Da tempo sui Social come Facebook e Twitter, i
traduttori si stanno schierando contro un meccanismo che li spinge ad accettare
lavori sottopagati: il pagamento per numero di parole.
Il mercato è pieno di balordi, ma anche noi siamo
bravi a rovinare il mercato accontentandoci di essere sottopagati, perché non
siamo abili nella negoziazione con il cliente e lasciamo quasi sempre vincere
lui, come si diceva oggi alla BP
Conference.
Questo è un meccanismo da smantellare. Mortifica il
nostro lavoro e riduce il potenziale del traduttore. Ragioniamo in termini di
tempo. Per tradurre 300 parole, abbiamo bisogno di 30 minuti. Queste 300 parole
possono essere tradotte in 30 minuti, ma anche in un’ora. Dipende
dall’argomento. In alcuni casi c’è bisogno di approfondire, seguire blog del
settore, leggere articoli, consultare riferimenti vari, chiedere consigli a
esperti.
Il punto è che questo: il cliente lo deve sapere, fa parte della nostra professionalità.
300 parole nate dopo una fase di studio durata 2 giorni, non hanno lo stesso
valore di 300 parole tradotte 30 minuti.
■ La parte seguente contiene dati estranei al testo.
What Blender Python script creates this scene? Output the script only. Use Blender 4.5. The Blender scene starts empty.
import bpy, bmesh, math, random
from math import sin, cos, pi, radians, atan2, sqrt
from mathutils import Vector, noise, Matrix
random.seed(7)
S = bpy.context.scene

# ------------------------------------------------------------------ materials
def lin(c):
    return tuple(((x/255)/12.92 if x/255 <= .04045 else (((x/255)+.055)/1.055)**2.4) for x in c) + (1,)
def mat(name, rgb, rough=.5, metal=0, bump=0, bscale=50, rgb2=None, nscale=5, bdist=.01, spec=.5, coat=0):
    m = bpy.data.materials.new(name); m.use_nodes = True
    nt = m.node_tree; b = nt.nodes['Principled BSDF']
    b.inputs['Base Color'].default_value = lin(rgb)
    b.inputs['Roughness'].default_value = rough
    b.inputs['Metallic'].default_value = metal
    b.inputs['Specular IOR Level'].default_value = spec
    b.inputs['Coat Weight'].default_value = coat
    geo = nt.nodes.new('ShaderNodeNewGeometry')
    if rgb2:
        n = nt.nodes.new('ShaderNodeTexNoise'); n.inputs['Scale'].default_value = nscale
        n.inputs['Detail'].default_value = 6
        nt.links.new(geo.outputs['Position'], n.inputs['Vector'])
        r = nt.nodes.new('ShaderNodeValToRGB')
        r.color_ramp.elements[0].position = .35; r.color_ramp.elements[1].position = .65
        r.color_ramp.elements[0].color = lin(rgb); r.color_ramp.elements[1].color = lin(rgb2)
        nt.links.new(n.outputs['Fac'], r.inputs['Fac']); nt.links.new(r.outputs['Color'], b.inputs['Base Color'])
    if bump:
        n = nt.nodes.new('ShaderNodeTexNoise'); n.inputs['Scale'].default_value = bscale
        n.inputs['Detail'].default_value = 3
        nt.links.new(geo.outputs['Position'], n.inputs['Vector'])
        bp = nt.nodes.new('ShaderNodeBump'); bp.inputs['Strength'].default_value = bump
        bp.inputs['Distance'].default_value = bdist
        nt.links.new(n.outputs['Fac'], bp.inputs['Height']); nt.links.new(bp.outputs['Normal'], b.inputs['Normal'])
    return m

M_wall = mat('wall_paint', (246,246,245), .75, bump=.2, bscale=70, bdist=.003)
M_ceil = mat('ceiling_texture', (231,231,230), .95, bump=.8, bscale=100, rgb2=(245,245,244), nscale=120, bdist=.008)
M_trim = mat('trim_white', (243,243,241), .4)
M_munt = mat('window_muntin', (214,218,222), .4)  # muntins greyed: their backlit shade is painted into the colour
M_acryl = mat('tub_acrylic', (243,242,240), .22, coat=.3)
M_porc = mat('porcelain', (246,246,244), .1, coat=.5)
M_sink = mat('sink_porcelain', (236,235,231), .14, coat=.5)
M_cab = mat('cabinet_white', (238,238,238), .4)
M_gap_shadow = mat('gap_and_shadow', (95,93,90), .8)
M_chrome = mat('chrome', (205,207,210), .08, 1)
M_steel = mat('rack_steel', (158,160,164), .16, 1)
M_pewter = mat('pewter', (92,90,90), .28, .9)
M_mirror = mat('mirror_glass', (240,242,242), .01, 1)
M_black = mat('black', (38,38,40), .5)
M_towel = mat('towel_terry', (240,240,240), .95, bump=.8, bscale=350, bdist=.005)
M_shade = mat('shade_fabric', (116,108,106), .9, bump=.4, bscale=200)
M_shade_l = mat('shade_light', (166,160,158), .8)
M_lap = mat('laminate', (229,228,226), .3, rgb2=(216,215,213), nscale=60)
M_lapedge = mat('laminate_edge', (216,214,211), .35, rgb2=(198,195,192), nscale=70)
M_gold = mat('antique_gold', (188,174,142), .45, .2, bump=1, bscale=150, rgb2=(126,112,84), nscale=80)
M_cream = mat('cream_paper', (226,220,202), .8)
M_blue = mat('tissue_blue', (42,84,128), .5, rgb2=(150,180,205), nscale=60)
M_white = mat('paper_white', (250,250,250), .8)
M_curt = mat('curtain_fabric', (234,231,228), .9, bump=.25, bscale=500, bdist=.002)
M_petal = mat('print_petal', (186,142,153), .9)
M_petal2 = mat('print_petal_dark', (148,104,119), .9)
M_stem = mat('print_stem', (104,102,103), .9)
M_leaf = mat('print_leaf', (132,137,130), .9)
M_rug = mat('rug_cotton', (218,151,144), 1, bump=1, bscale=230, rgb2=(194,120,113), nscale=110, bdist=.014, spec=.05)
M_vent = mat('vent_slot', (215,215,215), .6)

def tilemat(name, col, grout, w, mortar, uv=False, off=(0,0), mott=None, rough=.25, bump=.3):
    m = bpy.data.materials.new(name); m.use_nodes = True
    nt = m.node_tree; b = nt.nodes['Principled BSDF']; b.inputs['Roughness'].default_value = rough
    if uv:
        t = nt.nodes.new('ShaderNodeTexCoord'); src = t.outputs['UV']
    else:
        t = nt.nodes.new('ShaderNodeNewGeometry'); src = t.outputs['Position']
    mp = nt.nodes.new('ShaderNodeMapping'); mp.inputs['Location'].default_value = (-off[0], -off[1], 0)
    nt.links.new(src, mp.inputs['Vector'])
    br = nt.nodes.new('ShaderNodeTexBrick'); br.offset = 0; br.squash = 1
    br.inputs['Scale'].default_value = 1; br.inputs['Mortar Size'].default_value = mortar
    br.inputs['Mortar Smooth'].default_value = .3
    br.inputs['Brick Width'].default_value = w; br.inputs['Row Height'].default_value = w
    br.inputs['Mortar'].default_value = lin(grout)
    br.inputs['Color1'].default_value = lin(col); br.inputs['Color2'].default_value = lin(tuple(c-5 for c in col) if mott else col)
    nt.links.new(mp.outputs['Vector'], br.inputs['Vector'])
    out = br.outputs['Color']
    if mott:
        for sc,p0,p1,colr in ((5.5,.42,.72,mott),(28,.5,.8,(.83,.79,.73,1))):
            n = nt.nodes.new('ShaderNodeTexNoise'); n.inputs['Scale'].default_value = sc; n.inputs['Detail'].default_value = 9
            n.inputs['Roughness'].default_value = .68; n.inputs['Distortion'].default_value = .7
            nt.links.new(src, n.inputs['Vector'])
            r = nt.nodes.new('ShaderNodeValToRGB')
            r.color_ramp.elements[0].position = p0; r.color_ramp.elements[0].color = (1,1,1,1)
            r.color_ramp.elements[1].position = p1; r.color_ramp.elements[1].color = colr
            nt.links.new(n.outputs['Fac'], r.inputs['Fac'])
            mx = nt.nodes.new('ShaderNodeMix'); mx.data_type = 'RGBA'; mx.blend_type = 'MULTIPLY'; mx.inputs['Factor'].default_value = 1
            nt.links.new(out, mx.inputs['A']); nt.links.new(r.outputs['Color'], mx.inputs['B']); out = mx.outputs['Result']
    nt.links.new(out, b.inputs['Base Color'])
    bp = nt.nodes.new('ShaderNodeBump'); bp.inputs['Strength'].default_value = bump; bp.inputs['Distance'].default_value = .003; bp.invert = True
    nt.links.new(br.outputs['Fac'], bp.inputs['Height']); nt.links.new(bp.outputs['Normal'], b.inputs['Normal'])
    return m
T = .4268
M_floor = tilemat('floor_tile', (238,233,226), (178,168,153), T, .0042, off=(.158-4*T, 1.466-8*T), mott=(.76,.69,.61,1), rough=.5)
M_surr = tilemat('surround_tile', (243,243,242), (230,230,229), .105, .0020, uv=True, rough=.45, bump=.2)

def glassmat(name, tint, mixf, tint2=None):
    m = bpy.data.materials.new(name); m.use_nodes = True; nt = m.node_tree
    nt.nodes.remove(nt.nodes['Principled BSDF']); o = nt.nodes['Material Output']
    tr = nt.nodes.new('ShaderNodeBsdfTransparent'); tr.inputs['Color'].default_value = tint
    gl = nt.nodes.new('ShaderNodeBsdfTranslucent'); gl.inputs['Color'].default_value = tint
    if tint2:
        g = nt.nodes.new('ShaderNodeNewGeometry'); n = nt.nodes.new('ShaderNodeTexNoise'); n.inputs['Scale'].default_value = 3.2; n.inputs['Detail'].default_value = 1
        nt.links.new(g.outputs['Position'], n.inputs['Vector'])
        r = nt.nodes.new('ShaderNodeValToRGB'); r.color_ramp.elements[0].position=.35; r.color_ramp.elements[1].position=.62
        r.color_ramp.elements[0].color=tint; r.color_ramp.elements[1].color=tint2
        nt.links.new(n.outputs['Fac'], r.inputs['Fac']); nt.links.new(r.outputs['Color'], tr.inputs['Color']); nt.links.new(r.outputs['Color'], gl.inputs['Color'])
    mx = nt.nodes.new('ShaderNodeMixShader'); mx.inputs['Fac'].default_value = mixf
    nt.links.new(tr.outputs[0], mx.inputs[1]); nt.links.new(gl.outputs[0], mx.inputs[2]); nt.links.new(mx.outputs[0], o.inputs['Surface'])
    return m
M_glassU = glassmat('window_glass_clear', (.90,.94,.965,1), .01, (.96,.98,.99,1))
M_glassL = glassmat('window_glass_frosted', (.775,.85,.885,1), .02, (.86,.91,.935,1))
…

No. Quelle parole valgono quelle ore
di approfondimento.
E quelle ore di apprendimento si ammortizzano
perché utilizzeremo quella ricerca terminologica (che convergerà nei glossari) per
altre traduzioni dello stesso argomento, e in quel caso saremo più veloci,
perché avremo acquisito esperienza e competenza in quell'ambito.
Iniziamo a liberarci della tariffa a parola iniziando a puntare
su di noi, sul valore e sulla qualità della nostra traduzione, sul nostro
tempo, sul processo decisionale dietro alla scelta del termine giusto, in poche
parole, sulla qualità del nostro lavoro. Noi non lavoriamo semplicemente con le
parole, noi gestiamo un patrimonio immateriale: la conoscenza.